---------- INFORMATION PROVIDED
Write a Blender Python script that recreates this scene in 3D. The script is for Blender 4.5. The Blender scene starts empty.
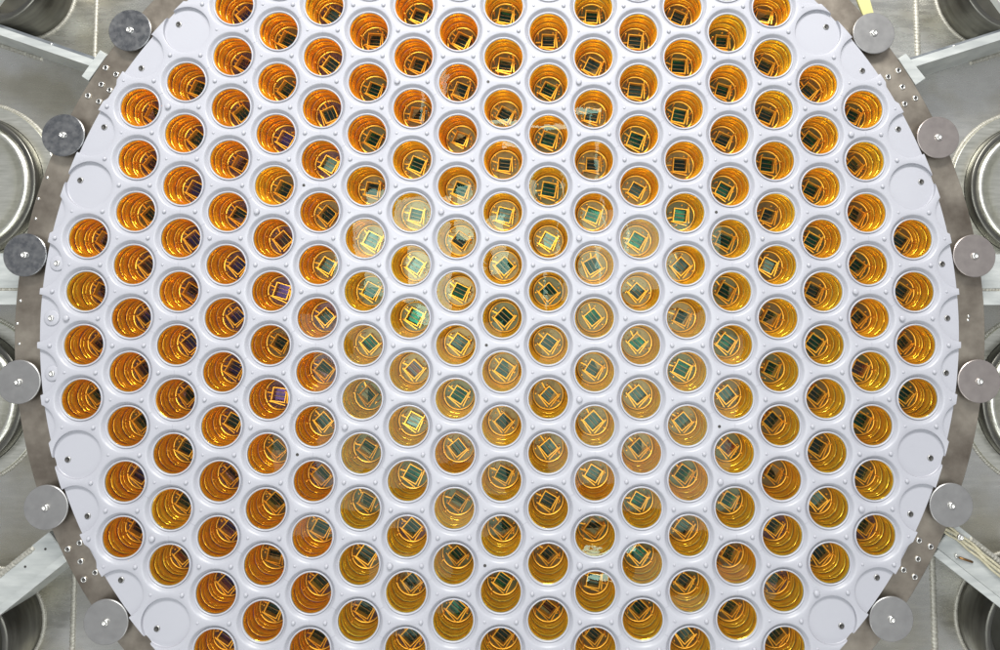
import bpy, bmesh, math, random
from mathutils import Vector, Matrix
random.seed(7)
R_ = math.radians
C = bpy.context.scene.collection
S = 0.093                       # pitch of the hole lattice in metres
Q3 = math.sqrt(3) / 2

# ------------------------------------------------------------------ camera
cd = bpy.data.cameras.new('camera'); cam = bpy.data.objects.new('camera', cd); C.objects.link(cam)
rx, ry, rz = (0.999966652, 0.000534176, 0.008149229), (0.001003522, -0.998333517, -0.057699068), (0.008104827, 0.057705322, -0.998300760)
M = Matrix(((rx[0], -ry[0], -rz[0], 0.07983), (rx[1], -ry[1], -rz[1], 0.05602), (rx[2], -ry[2], -rz[2], 1.08342), (0, 0, 0, 1)))
cam.matrix_world = M
cd.sensor_fit = 'HORIZONTAL'; cd.sensor_width = 36.0; cd.lens = 0.620 * 36.0
cd.shift_x = -(553.06 - 500) / 1000; cd.shift_y = (250.17 - 325) / 1000
cd.clip_start = 0.01; cd.clip_end = 100
bpy.context.scene.camera = cam

# ------------------------------------------------------------------ light
world = bpy.data.worlds.new('World'); bpy.context.scene.world = world; world.use_nodes = True
bg = world.node_tree.nodes['Background']; bg.inputs[0].default_value = (0.93, 0.95, 1.0, 1); bg.inputs[1].default_value = 0.30
vs = bpy.context.scene.view_settings
vs.view_transform = 'Standard'; vs.look = 'None'; vs.exposure = 0.42; vs.gamma = 1.0

def area(name, loc, target, sx, sy, power, col=(1, 1, 1)):
    l = bpy.data.lights.new(name, 'AREA'); l.shape = 'RECTANGLE'; l.size = sx; l.size_y = sy; l.energy = power; l.color = col
    o = bpy.data.objects.new(name, l); C.objects.link(o); o.location = loc
    d = Vector(target) - Vector(loc); o.rotation_euler = d.to_track_quat('-Z', 'Y').to_euler()
    return o
# two ceiling lamps beyond the top edge (key), plus added lights: low fill, gapped panels and thin strips for window reflections
area('ceiling_lamp', (-0.40, 2.05, 1.75), (0, 0, 0), 0.70, 0.50, 46, (1.0, 0.98, 0.95))
area('ceiling_lamp', (0.48, 2.05, 1.75), (0, 0, 0), 0.70, 0.50, 46, (1.0, 0.98, 0.95))
area('low_fill', (0, -2.5, 1.3), (0, -0.5, 0), 2.2, 0.6, 11, (0.98, 1.0, 0.98))  # added fill that lifts the lower floor, no known source
for px, py, sx, sy, pw in ((-0.78, 0.28, 0.30, 0.50, 4.4), (-0.44, 0.10, 0.24, 0.66, 4.8), (-0.21, 0.36, 0.13, 0.34, 1.3), (-0.60, -0.08, 0.10, 0.14, 0.5), (0.56, 0.20, 0.72, 0.40, 4.2), (-0.62, -0.62, 1.06, 0.90, 6.6), (0.66, -0.60, 0.92, 0.96, 6.6), (-0.62, -1.42, 0.50, 0.34, 0.9), (0.75, -1.50, 0.60, 0.30, 0.9)):
    area('reflection_panel', (px, py, 2.2), (px, py, 0), sx, sy, pw, (0.96, 1.0, 0.98))  # added panels, split and gapped to shape window reflections and fill the holes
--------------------
• THE PROBLEM:
All the lines above are to be reproduced exactly, except the pictures.

• RESPONSE TO THIS EXERCISE:
Write a Blender Python script that recreates this scene in 3D. The script is for Blender 4.5. The Blender scene starts empty.
import bpy, bmesh, math, random
from mathutils import Vector, Matrix
random.seed(7)
R_ = math.radians
C = bpy.context.scene.collection
S = 0.093                       # pitch of the hole lattice in metres
Q3 = math.sqrt(3) / 2

# ------------------------------------------------------------------ camera
cd = bpy.data.cameras.new('camera'); cam = bpy.data.objects.new('camera', cd); C.objects.link(cam)
rx, ry, rz = (0.999966652, 0.000534176, 0.008149229), (0.001003522, -0.998333517, -0.057699068), (0.008104827, 0.057705322, -0.998300760)
M = Matrix(((rx[0], -ry[0], -rz[0], 0.07983), (rx[1], -ry[1], -rz[1], 0.05602), (rx[2], -ry[2], -rz[2], 1.08342), (0, 0, 0, 1)))
cam.matrix_world = M
cd.sensor_fit = 'HORIZONTAL'; cd.sensor_width = 36.0; cd.lens = 0.620 * 36.0
cd.shift_x = -(553.06 - 500) / 1000; cd.shift_y = (250.17 - 325) / 1000
cd.clip_start = 0.01; cd.clip_end = 100
bpy.context.scene.camera = cam

# ------------------------------------------------------------------ light
world = bpy.data.worlds.new('World'); bpy.context.scene.world = world; world.use_nodes = True
bg = world.node_tree.nodes['Background']; bg.inputs[0].default_value = (0.93, 0.95, 1.0, 1); bg.inputs[1].default_value = 0.30
vs = bpy.context.scene.view_settings
vs.view_transform = 'Standard'; vs.look = 'None'; vs.exposure = 0.42; vs.gamma = 1.0

def area(name, loc, target, sx, sy, power, col=(1, 1, 1)):
    l = bpy.data.lights.new(name, 'AREA'); l.shape = 'RECTANGLE'; l.size = sx; l.size_y = sy; l.energy = power; l.color = col
    o = bpy.data.objects.new(name, l); C.objects.link(o); o.location = loc
    d = Vector(target) - Vector(loc); o.rotation_euler = d.to_track_quat('-Z', 'Y').to_euler()
    return o
# two ceiling lamps beyond the top edge (key), plus added lights: low fill, gapped panels and thin strips for window reflections
area('ceiling_lamp', (-0.40, 2.05, 1.75), (0, 0, 0), 0.70, 0.50, 46, (1.0, 0.98, 0.95))
area('ceiling_lamp', (0.48, 2.05, 1.75), (0, 0, 0), 0.70, 0.50, 46, (1.0, 0.98, 0.95))
area('low_fill', (0, -2.5, 1.3), (0, -0.5, 0), 2.2, 0.6, 11, (0.98, 1.0, 0.98))  # added fill that lifts the lower floor, no known source
for px, py, sx, sy, pw in ((-0.78, 0.28, 0.30, 0.50, 4.4), (-0.44, 0.10, 0.24, 0.66, 4.8), (-0.21, 0.36, 0.13, 0.34, 1.3), (-0.60, -0.08, 0.10, 0.14, 0.5), (0.56, 0.20, 0.72, 0.40, 4.2), (-0.62, -0.62, 1.06, 0.90, 6.6), (0.66, -0.60, 0.92, 0.96, 6.6), (-0.62, -1.42, 0.50, 0.34, 0.9), (0.75, -1.50, 0.60, 0.30, 0.9)):
    area('reflection_panel', (px, py, 2.2), (px, py, 0), sx, sy, pw, (0.96, 1.0, 0.98))  # added panels, split and gapped to shape window reflections and fill the holes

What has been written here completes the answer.